Dido was extensively refitted at Devonport between July 1975 and October 1978, as a Batch 1B Ikara conversion (and the last to be completed),[9] at a cost of £23,000,000.[10] An Ikara ASW missile launcher replaced the 4.5-inch turret, while two Sea Cat launchers were fitted to the hangar roof. The two Bofors guns were retained but moved forward to abreast the ship’s mainmast. The Limbo anti-submarine mortar and Wasp helicopter was retained. The long-range Type 965 radar was removed, with improved navigation and target indicating radars fitted, and the ADAWS 5 computer aided combat direction system added to direct Ikara operations. The ship’s sonar suite remained unchanged.[11]
After working up following the refit, Dido joined the 3rd Frigate Squadron.[12] In 1983 the ship was briefly assigned again to the Standing Naval Force Atlantic (STANAVFORLANT).

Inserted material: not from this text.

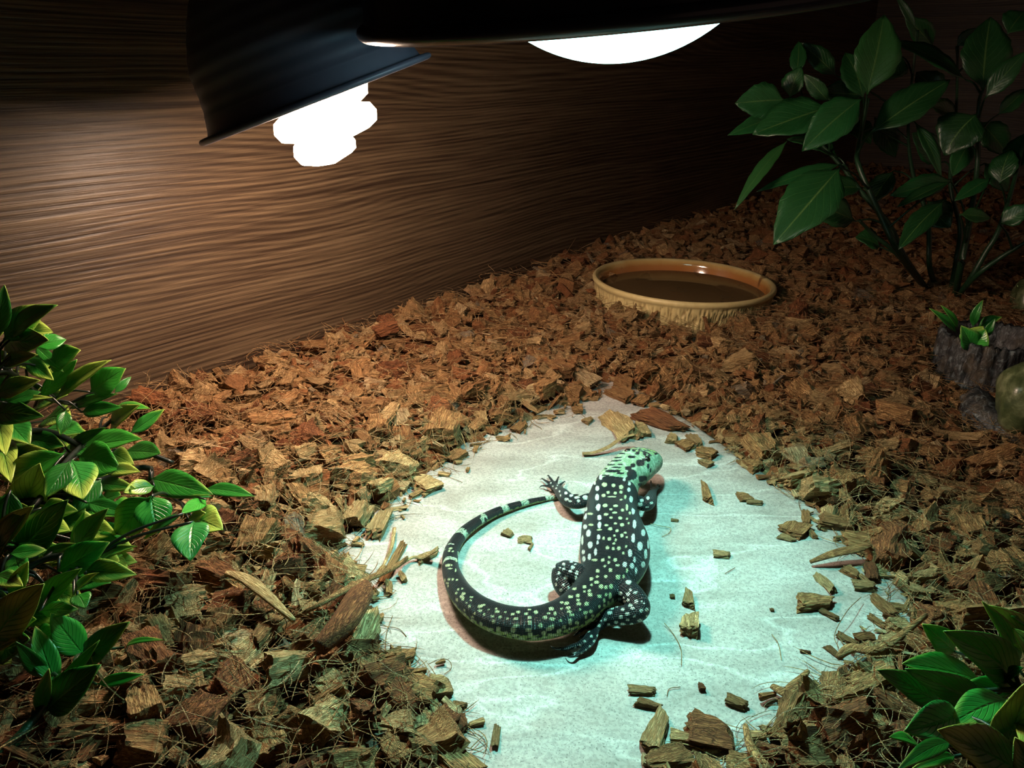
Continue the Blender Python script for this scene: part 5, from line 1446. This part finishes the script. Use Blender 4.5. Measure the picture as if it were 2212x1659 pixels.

As a result of the 1981 Defence Review, which had recommended the disposal of some older frigates, the ship was sold to the RNZN, along with sister ship HMS Bacchante. The already 18-year-old Southland was selected mainly to train RNZN personnel on computerised command and control systems, even though the ADWAS 5 system was dated with only 4 screens and talley and a quarter of the processing capacity and screens of the later Leander and T21, C4 CAAIS. It is seen as a dubious purchase, in retrospect, and by some at the time,[13] as an ageing, if recently refitted, ‘over specialised anti submarine frigate’[14] without any real surface armament or surveillance radar. The acquisition of the second hand frigate was also in direct conflict with the 1978 NZ Defence Review that decided that future frigates would be gas turbine powered and steam abandoned as a prime mover for RNZ combat ships.[15]
Diesel powered long range frigates were also, offered in 1981, HMS Lynx and HMS Lincoln were rejected on account of age and lack of helicopter capability, the partly gas turbine powered HMS Zulu and HMS Norfolk which at least started and could leave port immediately, without 6/8 hours to flash up the steam boilers were rejected on the basis ‘that they were already almost in the scrapyard’ (they were later sold to Indonesia and Chile) and excessive manning requirements, although all had 4.5 guns and 965AW radar and in the case of HMS Norfolk, full Link 10/11 USN compatible communications, high range and Exocet missiles. The option of purchasing a second Ikara Leander was available in the general offer after the UK 1981 Defence Review, with HMS Leander, HMS Ajax and in particular HMS Naiad, completed in March 1965, also offered. Given the extremely specialised nature of the Ikara Leanders[16] and their incompatibility with the rather different Ikara systems in the Australian Type 12 frigates and Charles F. Adams-classguided missile destroyers, the acquisition of two Ikara Leanders would actually have given a real capability, able to test and practice, joint computer age anti-submarine operations. As UK experience and UK Treasury costing already indicated that the 13-year-old Bacchante was too old for cost-containable structural modernisation, a view also held by the former captain of HMNZS Waikato,[17]
Southland received a five-month, $15 million refit at Vosper Thornycroft after recommissioning on 18 July 1983 as HMNZS Southland. During the refit the Limbo mortar and VDS were removed as were the associated 170 and 199 sonars, while US Mk 32 torpedo tubes for anti-submarine torpedoes were fitted. The refit was completed in late December 1983 and over the following months, Southland had several workups at Portland and participated in a number of Royal Navy and NATO exercises before sailing for New Zealand in mid-1984. An earlier HMS Dido already had historical links with Southland.
Around 1986 extensive plans were drawn up for a major refit of Southland which would have allowed its Ikara capability to remain operational until the mid-1990s. The RN had significantly modernised one of its remaining Ikara Leanders, Arethusa at the time with long range 2031 towed array capable of passive detection in the 160 km + range zone. The Royal Australian Navy planned to continue with its similar, but incompatible, Ikara system for a while. However quotes for refitting Southland in UK yards or at Lyttleton proved high, the Cold War effectively ended in 1989 and with the RN and USN withdrawing its stock of nuclear depth charges, (the intended warhead option for RN Ikara Leanders to attack Soviet submarines at 10–20 kilometres (5.4–10.8 nmi) range, where two directional sound transmission times were probably too great for accurate proximity direction of Ikara carrying MK 46 torpedoes) meant Ikara was no longer useful to the Royal Navy. As a result, the Ikara system was withdrawn from RNZN use in 1989 with space found for a low cost refit at the RNZN dockyard for it to continue as a General Purpose frigate until 1993.
Decommissioned in 1995, Southland was towed away by two patrol craft to the Philippines where her boilers were removed for a rubber plantation. She was then towed to Singapore where she was sold to an Indian tug company who took her to Goa beach in India. She was pulled up on the beach and her parts were sold.